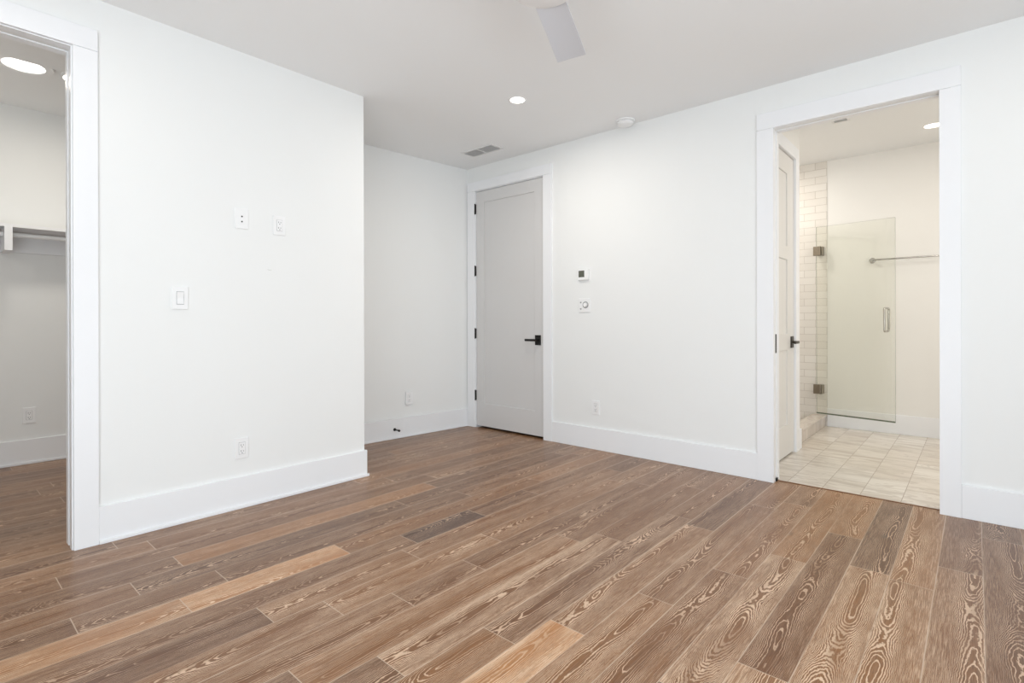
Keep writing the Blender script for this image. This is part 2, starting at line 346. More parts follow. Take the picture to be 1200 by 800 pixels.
def build_floor():
    rnd = random.Random(11)
    bm = bmesh.new(); uvl = bm.loops.layers.uv.new('plank')
    c1 = bm.loops.layers.float_color.new('plank_data'); c2 = bm.loops.layers.float_color.new('plank_pigment')
    for kcol in range(-12, 38):
        x1 = PX0-PW*kcol; x0 = x1-PW
        joints = sorted(JOINTS.get(kcol, []))
        if not joints: joints = [rnd.uniform(-1.0, 0.6)]
        a = joints[0]
        while a > YF-0.2: a -= rnd.uniform(0.8, 1.9); joints.insert(0, a)
        a = joints[-1]
        while a < 3.95: a += rnd.uniform(1.0, 1.9); joints.append(a)
        for ya, yb in zip(joints, joints[1:]):
            lk = (rnd.uniform(.28, .62), rnd.uniform(.2, .5), rnd.uniform(.0, .5))
            for (kk, yy), val in LOOK.items():
                if kk == kcol and ya < yy < yb: lk = val
            d1 = (lk[0], rnd.random(), rnd.random(), 1); d2 = (lk[1], lk[2], (yb-ya)/4, 1)
            lo, hi = max(ya, YF-0.1), min(yb, 3.945)
            if hi <= lo: continue
            vs = [bm.verts.new(p) for p in ((x0, lo, 0), (x1, lo, 0), (x1, hi, 0), (x0, hi, 0))]
            f = bm.faces.new(vs); f.material_index = 0
            for lp, (px, py) in zip(f.loops, ((x0, lo), (x1, lo), (x1, hi), (x0, hi))):
                lp[uvl].uv = (py-ya, px-x0); lp[c1] = d1; lp[c2] = d2
    me = bpy.data.meshes.new('floor'); bm.to_mesh(me); bm.free(); me.materials.append(M['oak'])
    o = bpy.data.objects.new('floor', me); COL.objects.link(o)
    return tag(o, 'floor of brown oak planks with pale limed grain', 'floor', kind='structure')
build_floor()
struct(MB().box(-2.6, 1.9, 3.945, 6.6, -0.08, 0.0), 'floor_bathroom', 'marble_floor', 'bathroom floor of cream veined marble tiles', 'floor')
# thin brown transition strip where the planks meet the marble
struct(MB().box(-1.036, -0.156, 3.936, 3.950, -0.01, 0.0035, 0.0012), 'trim_1', 'strip', 'thin brown strip between oak floor and marble in the bathroom doorway', 'trim')

# ------------------------------------------------------------------ ceilings
struct(MB().box(-4.4, XR+0.2, YF-0.2, YD+0.12, H, H+0.12), 'ceiling', 'ceiling', 'flat white bedroom ceiling', 'ceiling')
struct(MB().box(-2.6, 1.9, YD+0.12, 6.6, HB, HB+0.12), 'ceiling_bathroom', 'ceiling', 'flat warm white bathroom ceiling', 'ceiling')
struct(MB().box(-5.8, XL-0.13, -1.3, 2.1, HB, HB+0.12), 'ceiling_closet', 'ceiling', 'flat white closet ceiling', 'ceiling')

# ------------------------------------------------------------------ walls
LT = 0.13                                                   # left wall thickness
LO0, LO1, LOH = -0.42, 0.505, 2.447                         # closet opening
w = MB(); w.box(XL-LT, XL, YF-0.1, LO0, 0, HB); w.box(XL-LT, XL, LO1, 2.125, 0, HB); w.box(XL-LT, XL, LO0, LO1, LOH, HB)
struct(w, 'wall_left', 'wall', 'white left wall with the closet opening', 'wall')
w = MB(); w.box(XL-LT-0.9, XL-LT, 2.005, 2.125, 0, HB)
struct(w, 'wall_closet_end', 'wall', 'white end wall between closet and door alcove', 'wall')
struct(MB().prism([(NX0-0.03, NY0-0.1), (NX1, NY1), (NX1-0.12, NY1), (NX0-0.15, NY0-0.1)], 0, H+0.02), 'wall_niche', 'wall', 'white side wall of the alcove by the grey door', 'wall')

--

[WHAT THIS TASK INVOLVES] Print each line of the material above exactly, with the pictures removed from your copy.

[EXERCISE RESPONSE]
Keep writing the Blender script for this image. This is part 2, starting at line 346. More parts follow. Take the picture to be 1200 by 800 pixels.
def build_floor():
    rnd = random.Random(11)
    bm = bmesh.new(); uvl = bm.loops.layers.uv.new('plank')
    c1 = bm.loops.layers.float_color.new('plank_data'); c2 = bm.loops.layers.float_color.new('plank_pigment')
    for kcol in range(-12, 38):
        x1 = PX0-PW*kcol; x0 = x1-PW
        joints = sorted(JOINTS.get(kcol, []))
        if not joints: joints = [rnd.uniform(-1.0, 0.6)]
        a = joints[0]
        while a > YF-0.2: a -= rnd.uniform(0.8, 1.9); joints.insert(0, a)
        a = joints[-1]
        while a < 3.95: a += rnd.uniform(1.0, 1.9); joints.append(a)
        for ya, yb in zip(joints, joints[1:]):
            lk = (rnd.uniform(.28, .62), rnd.uniform(.2, .5), rnd.uniform(.0, .5))
            for (kk, yy), val in LOOK.items():
                if kk == kcol and ya < yy < yb: lk = val
            d1 = (lk[0], rnd.random(), rnd.random(), 1); d2 = (lk[1], lk[2], (yb-ya)/4, 1)
            lo, hi = max(ya, YF-0.1), min(yb, 3.945)
            if hi <= lo: continue
            vs = [bm.verts.new(p) for p in ((x0, lo, 0), (x1, lo, 0), (x1, hi, 0), (x0, hi, 0))]
            f = bm.faces.new(vs); f.material_index = 0
            for lp, (px, py) in zip(f.loops, ((x0, lo), (x1, lo), (x1, hi), (x0, hi))):
                lp[uvl].uv = (py-ya, px-x0); lp[c1] = d1; lp[c2] = d2
    me = bpy.data.meshes.new('floor'); bm.to_mesh(me); bm.free(); me.materials.append(M['oak'])
    o = bpy.data.objects.new('floor', me); COL.objects.link(o)
    return tag(o, 'floor of brown oak planks with pale limed grain', 'floor', kind='structure')
build_floor()
struct(MB().box(-2.6, 1.9, 3.945, 6.6, -0.08, 0.0), 'floor_bathroom', 'marble_floor', 'bathroom floor of cream veined marble tiles', 'floor')
# thin brown transition strip where the planks meet the marble
struct(MB().box(-1.036, -0.156, 3.936, 3.950, -0.01, 0.0035, 0.0012), 'trim_1', 'strip', 'thin brown strip between oak floor and marble in the bathroom doorway', 'trim')

# ------------------------------------------------------------------ ceilings
struct(MB().box(-4.4, XR+0.2, YF-0.2, YD+0.12, H, H+0.12), 'ceiling', 'ceiling', 'flat white bedroom ceiling', 'ceiling')
struct(MB().box(-2.6, 1.9, YD+0.12, 6.6, HB, HB+0.12), 'ceiling_bathroom', 'ceiling', 'flat warm white bathroom ceiling', 'ceiling')
struct(MB().box(-5.8, XL-0.13, -1.3, 2.1, HB, HB+0.12), 'ceiling_closet', 'ceiling', 'flat white closet ceiling', 'ceiling')

# ------------------------------------------------------------------ walls
LT = 0.13                                                   # left wall thickness
LO0, LO1, LOH = -0.42, 0.505, 2.447                         # closet opening
w = MB(); w.box(XL-LT, XL, YF-0.1, LO0, 0, HB); w.box(XL-LT, XL, LO1, 2.125, 0, HB); w.box(XL-LT, XL, LO0, LO1, LOH, HB)
struct(w, 'wall_left', 'wall', 'white left wall with the closet opening', 'wall')
w = MB(); w.box(XL-LT-0.9, XL-LT, 2.005, 2.125, 0, HB)
struct(w, 'wall_closet_end', 'wall', 'white end wall between closet and door alcove', 'wall')
struct(MB().prism([(NX0-0.03, NY0-0.1), (NX1, NY1), (NX1-0.12, NY1), (NX0-0.15, NY0-0.1)], 0, H+0.02), 'wall_niche', 'wall', 'white side wall of the alcove by the grey door', 'wall')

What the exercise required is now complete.